Problem to solve – Extract the complete listing and repeat it word for word.

Source material –
[Begin]

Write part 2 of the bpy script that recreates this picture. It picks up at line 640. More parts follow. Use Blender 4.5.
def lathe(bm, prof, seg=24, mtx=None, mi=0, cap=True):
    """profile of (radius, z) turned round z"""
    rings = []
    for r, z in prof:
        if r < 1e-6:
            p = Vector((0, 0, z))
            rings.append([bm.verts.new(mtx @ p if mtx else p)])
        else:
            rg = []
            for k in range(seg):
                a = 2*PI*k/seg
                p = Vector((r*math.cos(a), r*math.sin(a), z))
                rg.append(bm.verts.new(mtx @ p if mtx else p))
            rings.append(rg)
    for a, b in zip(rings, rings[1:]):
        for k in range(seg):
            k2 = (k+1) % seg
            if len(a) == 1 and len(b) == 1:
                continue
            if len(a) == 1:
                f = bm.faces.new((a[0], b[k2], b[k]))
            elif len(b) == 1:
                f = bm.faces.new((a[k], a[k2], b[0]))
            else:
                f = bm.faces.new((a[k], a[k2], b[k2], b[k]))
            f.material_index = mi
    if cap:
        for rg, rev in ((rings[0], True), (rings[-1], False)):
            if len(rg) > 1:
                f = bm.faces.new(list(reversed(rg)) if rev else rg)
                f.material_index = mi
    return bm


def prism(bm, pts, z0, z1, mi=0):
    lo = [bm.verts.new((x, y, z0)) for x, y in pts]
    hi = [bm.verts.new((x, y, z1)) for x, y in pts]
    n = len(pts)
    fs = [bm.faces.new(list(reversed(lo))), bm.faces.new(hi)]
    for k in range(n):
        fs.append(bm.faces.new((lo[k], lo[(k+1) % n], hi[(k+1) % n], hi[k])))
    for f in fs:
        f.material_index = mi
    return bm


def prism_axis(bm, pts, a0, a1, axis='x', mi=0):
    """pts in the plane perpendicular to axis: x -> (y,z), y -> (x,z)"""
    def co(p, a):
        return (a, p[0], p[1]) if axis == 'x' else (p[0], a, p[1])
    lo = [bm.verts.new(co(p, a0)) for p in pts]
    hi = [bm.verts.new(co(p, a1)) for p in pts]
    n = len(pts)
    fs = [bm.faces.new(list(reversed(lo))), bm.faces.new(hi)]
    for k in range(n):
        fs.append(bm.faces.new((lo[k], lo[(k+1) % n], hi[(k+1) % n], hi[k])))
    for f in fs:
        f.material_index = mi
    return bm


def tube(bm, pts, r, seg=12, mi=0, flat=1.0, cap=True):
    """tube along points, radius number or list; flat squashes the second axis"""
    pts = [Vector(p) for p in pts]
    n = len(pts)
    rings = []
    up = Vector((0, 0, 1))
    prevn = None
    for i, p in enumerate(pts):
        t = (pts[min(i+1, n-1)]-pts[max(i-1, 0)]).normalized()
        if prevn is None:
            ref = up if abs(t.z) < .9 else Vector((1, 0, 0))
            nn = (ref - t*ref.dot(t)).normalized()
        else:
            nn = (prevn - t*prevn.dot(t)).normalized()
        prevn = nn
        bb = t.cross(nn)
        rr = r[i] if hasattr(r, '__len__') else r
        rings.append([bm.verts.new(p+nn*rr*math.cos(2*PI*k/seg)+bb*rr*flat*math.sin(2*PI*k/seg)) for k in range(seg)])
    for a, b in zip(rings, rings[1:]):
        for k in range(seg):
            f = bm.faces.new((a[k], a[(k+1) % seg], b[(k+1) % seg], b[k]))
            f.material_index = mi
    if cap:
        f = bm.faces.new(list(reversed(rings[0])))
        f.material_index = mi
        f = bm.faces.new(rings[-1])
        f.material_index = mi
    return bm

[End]

Worked answer –
Write part 2 of the bpy script that recreates this picture. It picks up at line 640. More parts follow. Use Blender 4.5.
def lathe(bm, prof, seg=24, mtx=None, mi=0, cap=True):
    """profile of (radius, z) turned round z"""
    rings = []
    for r, z in prof:
        if r < 1e-6:
            p = Vector((0, 0, z))
            rings.append([bm.verts.new(mtx @ p if mtx else p)])
        else:
            rg = []
            for k in range(seg):
                a = 2*PI*k/seg
                p = Vector((r*math.cos(a), r*math.sin(a), z))
                rg.append(bm.verts.new(mtx @ p if mtx else p))
            rings.append(rg)
    for a, b in zip(rings, rings[1:]):
        for k in range(seg):
            k2 = (k+1) % seg
            if len(a) == 1 and len(b) == 1:
                continue
            if len(a) == 1:
                f = bm.faces.new((a[0], b[k2], b[k]))
            elif len(b) == 1:
                f = bm.faces.new((a[k], a[k2], b[0]))
            else:
                f = bm.faces.new((a[k], a[k2], b[k2], b[k]))
            f.material_index = mi
    if cap:
        for rg, rev in ((rings[0], True), (rings[-1], False)):
            if len(rg) > 1:
                f = bm.faces.new(list(reversed(rg)) if rev else rg)
                f.material_index = mi
    return bm


def prism(bm, pts, z0, z1, mi=0):
    lo = [bm.verts.new((x, y, z0)) for x, y in pts]
    hi = [bm.verts.new((x, y, z1)) for x, y in pts]
    n = len(pts)
    fs = [bm.faces.new(list(reversed(lo))), bm.faces.new(hi)]
    for k in range(n):
        fs.append(bm.faces.new((lo[k], lo[(k+1) % n], hi[(k+1) % n], hi[k])))
    for f in fs:
        f.material_index = mi
    return bm


def prism_axis(bm, pts, a0, a1, axis='x', mi=0):
    """pts in the plane perpendicular to axis: x -> (y,z), y -> (x,z)"""
    def co(p, a):
        return (a, p[0], p[1]) if axis == 'x' else (p[0], a, p[1])
    lo = [bm.verts.new(co(p, a0)) for p in pts]
    hi = [bm.verts.new(co(p, a1)) for p in pts]
    n = len(pts)
    fs = [bm.faces.new(list(reversed(lo))), bm.faces.new(hi)]
    for k in range(n):
        fs.append(bm.faces.new((lo[k], lo[(k+1) % n], hi[(k+1) % n], hi[k])))
    for f in fs:
        f.material_index = mi
    return bm


def tube(bm, pts, r, seg=12, mi=0, flat=1.0, cap=True):
    """tube along points, radius number or list; flat squashes the second axis"""
    pts = [Vector(p) for p in pts]
    n = len(pts)
    rings = []
    up = Vector((0, 0, 1))
    prevn = None
    for i, p in enumerate(pts):
        t = (pts[min(i+1, n-1)]-pts[max(i-1, 0)]).normalized()
        if prevn is None:
            ref = up if abs(t.z) < .9 else Vector((1, 0, 0))
            nn = (ref - t*ref.dot(t)).normalized()
        else:
            nn = (prevn - t*prevn.dot(t)).normalized()
        prevn = nn
        bb = t.cross(nn)
        rr = r[i] if hasattr(r, '__len__') else r
        rings.append([bm.verts.new(p+nn*rr*math.cos(2*PI*k/seg)+bb*rr*flat*math.sin(2*PI*k/seg)) for k in range(seg)])
    for a, b in zip(rings, rings[1:]):
        for k in range(seg):
            f = bm.faces.new((a[k], a[(k+1) % seg], b[(k+1) % seg], b[k]))
            f.material_index = mi
    if cap:
        f = bm.faces.new(list(reversed(rings[0])))
        f.material_index = mi
        f = bm.faces.new(rings[-1])
        f.material_index = mi
    return bm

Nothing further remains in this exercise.